Friday, February 25, 2011

They are going about it the wrong way

The morning Huff Po has a post up about the various mortgage investigations underway around the country. They all seem to have one thing in common, they are all seeking a settlement.
The Office of the Comptroller of the Currency, which oversees the nation's largest banks, intends to pursue its own settlement with lenders, a track distinct from the talks conducted by its federal counterparts, the sources said. The OCC, eager to protect major banks from expensive fines, is seeking to limit the terms to $5 billion, while also ensuring that lenders retain wide latitude in how to administer relief for homeowners, the sources said...

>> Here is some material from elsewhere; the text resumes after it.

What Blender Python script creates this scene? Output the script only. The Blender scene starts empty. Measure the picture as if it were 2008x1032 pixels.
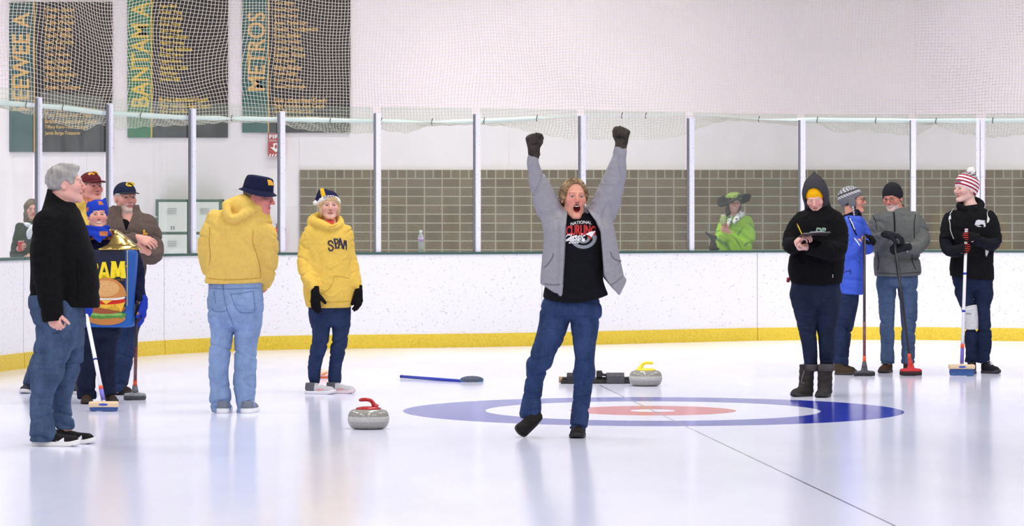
import bpy, bmesh, math, random
import numpy as np
from mathutils import Vector, Matrix
from mathutils.bvhtree import BVHTree

# ---------------------------------------------------------------- camera / world / light
sc = bpy.context.scene
COL = sc.collection
F, HC, CX, HY = 6459.0, 1.4, 1004.0, 431.0      # focal length (px), eye height (m), centre column, horizon row
cam_d = bpy.data.cameras.new('camera')
cam = bpy.data.objects.new('camera', cam_d)
COL.objects.link(cam)
cam.location = (0, 0, HC)
cam.rotation_euler = (math.pi / 2, 0, 0)
cam_d.sensor_width = 36.0
cam_d.lens = 36.0 * F / 2008.0
cam_d.shift_y = -(516.0 - HY) / 2008.0
cam_d.clip_end = 200
sc.camera = cam
sc.view_settings.view_transform = 'Standard'
sc.view_settings.look = 'None'
sc.view_settings.gamma = 1.0
sc.view_settings.use_curve_mapping = False
sc.view_settings.exposure = 0.10

world = bpy.data.worlds.new('hall_ambient')
sc.world = world
world.use_nodes = True
bg = world.node_tree.nodes['Background']
bg.inputs['Color'].default_value = (0.98, 0.97, 1.0, 1)
bg.inputs['Strength'].default_value = 0.22

def area(name, loc, size, power, color=(1, 1, 1), rot=(0, 0, 0)):
    l = bpy.data.lights.new(name, 'AREA')
    l.shape = 'RECTANGLE'; l.size, l.size_y = size
    l.energy = power; l.color = color
    o = bpy.data.objects.new(name, l)
    o.location = loc; o.rotation_euler = rot
    COL.objects.link(o)
    return o
for lx in (-8, 0, 8):
    for ly in (6, 15, 24):
        area('ceiling_lamp', (lx, ly, 8.5), (1.2, 5.0), 350, (1.0, 0.985, 0.98))
    area('narrow_spread_lamp', (lx, 32, 8.5), (1.2, 4.0), 205, (1.0, 0.98, 0.985)).data.spread = math.radians(150)   # unseen end row, spread narrowed so the upper wall stays darker
    area('wall_fill_lamp', (lx, 37.6, 8.5), (4.0, 0.6), 190, (1.0, 0.98, 0.985)).data.spread = math.radians(80)  # unseen row added to brighten the lower end wall

# ---------------------------------------------------------------- tagging
def tag(o, label=None, cat=None, group=None, kind=None):
    if label: o['label'] = label
    if cat: o['category'] = cat
    if group: o['group'] = group
    if kind: o['kind'] = kind
    return o
def empty(name, loc, label=None, cat=None, group=None):
    o = bpy.data.objects.new(name, None)
    o.empty_display_size = 0.1
    o.location = loc
    COL.objects.link(o)
    return tag(o, label, cat, group)

def P(px, py, D):
    return np.array([(px - CX) * D / F, D, HC - (py - HY) * D / F])
def G(px, D):
    return np.array([(px - CX) * D / F, D, 0.0])
def DY(py):                 # depth of a point of the ice seen in image row py
    return F * HC / (py - HY)

# ---------------------------------------------------------------- mesh building
def origin_of(parent):
    t = np.zeros(3)
    while parent is not None:
        t += np.array(parent.location); parent = parent.parent
    return t
def mk(name, V, faces, mat, parent=None, smooth=True, cols=None, loc=None):
    """V world coordinates; faces list / array of index tuples."""
    V = np.asarray(V, dtype=np.float64)
    if parent is not None: off = origin_of(parent)
    elif loc is not None: off = np.asarray(loc, float)
    else: off = np.zeros(3)
    me = bpy.data.meshes.new(name)
    V2 = (V - off).astype(np.float32)
    if isinstance(faces, np.ndarray):
        n, k = faces.shape
        me.vertices.add(len(V2)); me.vertices.foreach_set('co', V2.ravel())
        me.loops.add(n * k); me.loops.foreach_set('vertex_index', faces.astype(np.int32).ravel())
        me.polygons.add(n)
        me.polygons.foreach_set('loop_start', np.arange(0, n * k, k, dtype=np.int32))
        me.update(calc_edges=True)
    else:
        me.from_pydata([tuple(v) for v in V2], [], [tuple(f) for f in faces])
        me.update()
    me.polygons.foreach_set('use_smooth', np.full(len(me.polygons), bool(smooth)))
    if cols is not None:
        a = me.color_attributes.new('Col', 'FLOAT_COLOR', 'POINT')
        c = np.ones((len(V2), 4), np.float32); c[:, :3] = cols
        a.data.foreach_set('color', c.ravel())
    if mat is not None: me.materials.append(mat)
    o = bpy.data.objects.new(name, me)
    COL.objects.link(o)
    if parent is not None: o.parent = parent
    elif loc is not None: o.location = loc
    return o

class MB:                                   # collects simple shapes into one mesh
    def __init__(s): s.v = []; s.f = []
    def add(s, V, Fs):
        b = len(s.v); s.v += [tuple(map(float, v)) for v in V]; s.f += [tuple(i + b for i in f) for f in Fs]
        return s
    def box(s, c, size, ax=None, bev=0.0):
        c = np.asarray(c, float); h = np.asarray(size, float) / 2
        ax = np.eye(3) if ax is None else np.asarray(ax, float)
        bm = bmesh.new(); bmesh.ops.create_cube(bm, size=1.0)
        for v in bm.verts: v.co = Vector((v.co.x * 2 * h[0], v.co.y * 2 * h[1], v.co.z * 2 * h[2]))
        if bev > 0: bmesh.ops.bevel(bm, geom=bm.edges[:], offset=bev, segments=2, affect='EDGES', profile=0.6)
        bm.verts.index_update()
        V = [c + ax[0] * v.co.x + ax[1] * v.co.y + ax[2] * v.co.z for v in bm.verts]
        Fs = [[v.index for v in f.verts] for f in bm.faces]
        bm.free()
        return s.add(V, Fs)
    def tube(s, pts, r, n=10, cap=True):
        pts = [np.asarray(p, float) for p in pts]
        rs = r if hasattr(r, '__len__') else [r] * len(pts)
        V = []; Fs = []
        prev = None
        for i, p in enumerate(pts):
            t = pts[min(i + 1, len(pts) - 1)] - pts[max(i - 1, 0)]
            t = t / (np.linalg.norm(t) + 1e-12)
            if prev is None:
                a = np.cross(t, (0, 0, 1.0))
                if np.linalg.norm(a) < 0.1: a = np.cross(t, (1.0, 0, 0))
            else: a = prev - t * np.dot(prev, t)
            a /= np.linalg.norm(a) + 1e-12; prev = a; b = np.cross(t, a)
            for k in range(n):
                an = 2 * math.pi * k / n
                V.append(p + rs[i] * (a * math.cos(an) + b * math.sin(an)))
        for i in range(len(pts) - 1):
            for k in range(n):
                Fs.append((i * n + k, i * n + (k + 1) % n, (i + 1) * n + (k + 1) % n, (i + 1) * n + k))
        if cap:
            Fs.append(tuple(range(n))[::-1]); Fs.append(tuple((len(pts) - 1) * n + k for k in range(n)))
        return s.add(V, Fs)
    def lathe(s, prof, c, n=40, ax=None):      # prof: (radius, height)
        c = np.asarray(c, float); ax = np.eye(3) if ax is None else np.asarray(ax, float)
        V = []; Fs = []
        for (r, h) in prof:
            for k in range(n):
                a = 2 * math.pi * k / n
                V.append(c + ax[0] * r * math.cos(a) + ax[1] * r * math.sin(a) + ax[2] * h)
        for i in range(len(prof) - 1):
            for k in range(n):
                Fs.append((i * n + k, i * n + (k + 1) % n, (i + 1) * n + (k + 1) % n, (i + 1) * n + k))
        Fs.append(tuple(range(n))[::-1]); Fs.append(tuple((len(prof) - 1) * n + k for k in range(n)))
        return s.add(V, Fs)
    def build(s, name, mat, parent=None, smooth=False, loc=None):
        o = mk(name, s.v, s.f, mat, parent, smooth, None, loc)
        return o

# ---------------------------------------------------------------- materials
def _new(name):
    m = bpy.data.materials.new(name); m.use_nodes = True
    nt = m.node_tree; return m, nt, nt.nodes['Principled BSDF']
def lin(c):
    return tuple(((x / 255.0) / 12.92 if x / 255.0 <= 0.04045 else ((x / 255.0 + 0.055) / 1.055) ** 2.4) for x in c)
_mc = {}
def mat(name, rgb, rough=0.6, metal=0.0, spec=0.5, var=0.0, vscale=30.0, bump=0.0, bscale=250.0, coat=0.0, wrinkle=0.0):
    """plain procedural material: colour with noise variation and fine bump."""
    if name in _mc: return _mc[name]
    m, nt, b = _new(name)
    c = lin(rgb)
    b.inputs['Roughness'].default_value = rough
    b.inputs['Metallic'].default_value = metal
    b.inputs['Specular IOR Level'].default_value = spec
    b.inputs['Coat Weight'].default_value = coat
    tc = nt.nodes.new('ShaderNodeTexCoord')
    n = nt.nodes.new('ShaderNodeTexNoise'); n.inputs['Scale'].default_value = vscale; n.inputs['Detail'].default_value = 4
    nt.links.new(tc.outputs['Object'], n.inputs['Vector'])
    r = nt.nodes.new('ShaderNodeValToRGB')
    r.color_ramp.elements[0].position = 0.3; r.color_ramp.elements[1].position = 0.7
    r.color_ramp.elements[0].color = (*[x * (1 - var) for x in c], 1)
    r.color_ramp.elements[1].color = (*[min(1, x * (1 + var)) for x in c], 1)
    nt.links.new(n.outputs['Fac'], r.inputs['Fac']); nt.links.new(r.outputs['Color'], b.inputs['Base Color'])
    if bump > 0:
        n2 = nt.nodes.new('ShaderNodeTexNoise'); n2.inputs['Scale'].default_value = bscale; n2.inputs['Detail'].default_value = 3
        nt.links.new(tc.outputs['Object'], n2.inputs['Vector'])
        bp = nt.nodes.new('ShaderNodeBump'); bp.inputs['Strength'].default_value = bump; bp.inputs['Distance'].default_value = 0.004
        nt.links.new(n2.outputs['Fac'], bp.inputs['Height']); nt.links.new(bp.outputs['Normal'], b.inputs['Normal'])
        if wrinkle > 0: add_wrinkle(nt, tc, bp, wrinkle)
    _mc[name] = m
    return m
def add_wrinkle(nt, tc, bp, amount, scale=(7, 7, 9)):
    mp = nt.nodes.new('ShaderNodeMapping'); mp.inputs['Scale'].default_value = scale; mp.inputs['Rotation'].default_value = (0.3, 0.5, 0.2)
    nt.links.new(tc.outputs['Object'], mp.inputs[0])
    n = nt.nodes.new('ShaderNodeTexNoise'); n.inputs['Scale'].default_value = 1.0; n.inputs['Detail'].default_value = 3; n.inputs['Distortion'].default_value = 1.6
    n.noise_type = 'RIDGED_MULTIFRACTAL'
    nt.links.new(mp.outputs[0], n.inputs['Vector'])
    b2 = nt.nodes.new('ShaderNodeBump'); b2.inputs['Strength'].default_value = amount; b2.inputs['Distance'].default_value = 0.03
    nt.links.new(n.outputs['Fac'], b2.inputs['Height']); nt.links.new(b2.outputs['Normal'], bp.inputs['Normal'])
def mat_vc(name, rough=0.6, spec=0.4, sss=0.0, bump=0.0, bscale=300.0, var=0.0):
    """colour read from the mesh's own colour attribute."""
    if name in _mc: return _mc[name]
    m, nt, b = _new(name)
    a = nt.nodes.new('ShaderNodeAttribute'); a.attribute_name = 'Col'
    b.inputs['Roughness'].default_value = rough; b.inputs['Specular IOR Level'].default_value = spec
    tc = nt.nodes.new('ShaderNodeTexCoord')
    n = nt.nodes.new('ShaderNodeTexNoise'); n.inputs['Scale'].default_value = 60; n.inputs['Detail'].default_value = 4
    nt.links.new(tc.outputs['Object'], n.inputs['Vector'])
    mx = nt.nodes.new('ShaderNodeHueSaturation')
    mr = nt.nodes.new('ShaderNodeMapRange'); mr.inputs['To Min'].default_value = 1 - var; mr.inputs['To Max'].default_value = 1 + var
    nt.links.new(n.outputs['Fac'], mr.inputs['Value']); nt.links.new(mr.outputs['Result'], mx.inputs['Value'])
    nt.links.new(a.outputs['Color'], mx.inputs['Color']); nt.links.new(mx.outputs['Color'], b.inputs['Base Color'])
    if sss > 0:
        b.inputs['Subsurface Weight'].default_value = sss
        b.inputs['Subsurface Radius'].default_value = (0.02, 0.008, 0.005); b.inputs['Subsurface Scale'].default_value = 0.4
    if bump > 0:
        n2 = nt.nodes.new('ShaderNodeTexNoise'); n2.inputs['Scale'].default_value = bscale
        nt.links.new(tc.outputs['Object'], n2.inputs['Vector'])
        bp = nt.nodes.new('ShaderNodeBump'); bp.inputs['Strength'].default_value = bump; bp.inputs['Distance'].default_value = 0.004
        nt.links.new(n2.outputs['Fac'], bp.inputs['Height']); nt.links.new(bp.outputs['Normal'], b.inputs['Normal'])
    _mc[name] = m
    return m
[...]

Officials at the Federal Deposit Insurance Corporation, the Federal Housing Administration, and those now creating a fledgling consumer financial protection bureau are inclined to seek as much as $30 billion in fines, making those funds available to provide relief to borrowers at risk of losing their homes...

State attorneys general are intent on imposing larger fines on the nation's five largest mortgage companies, the sources said. Last year, attorneys general in all 50 states launched an investigation into claims that mortgage lenders improperly foreclosed on homeowners without proper documentation.
The money would be nice and all, but it leaves the same bad actors in the same flawed structure to do the same evil all over again. What is needed is some jail time to wake up the others. Throw a Ken Lewis, Jaime Dimon or Angelo Mozillo into prison for a few years and the remaining executives might put a few more restraints on their more lawless exuberant underlings.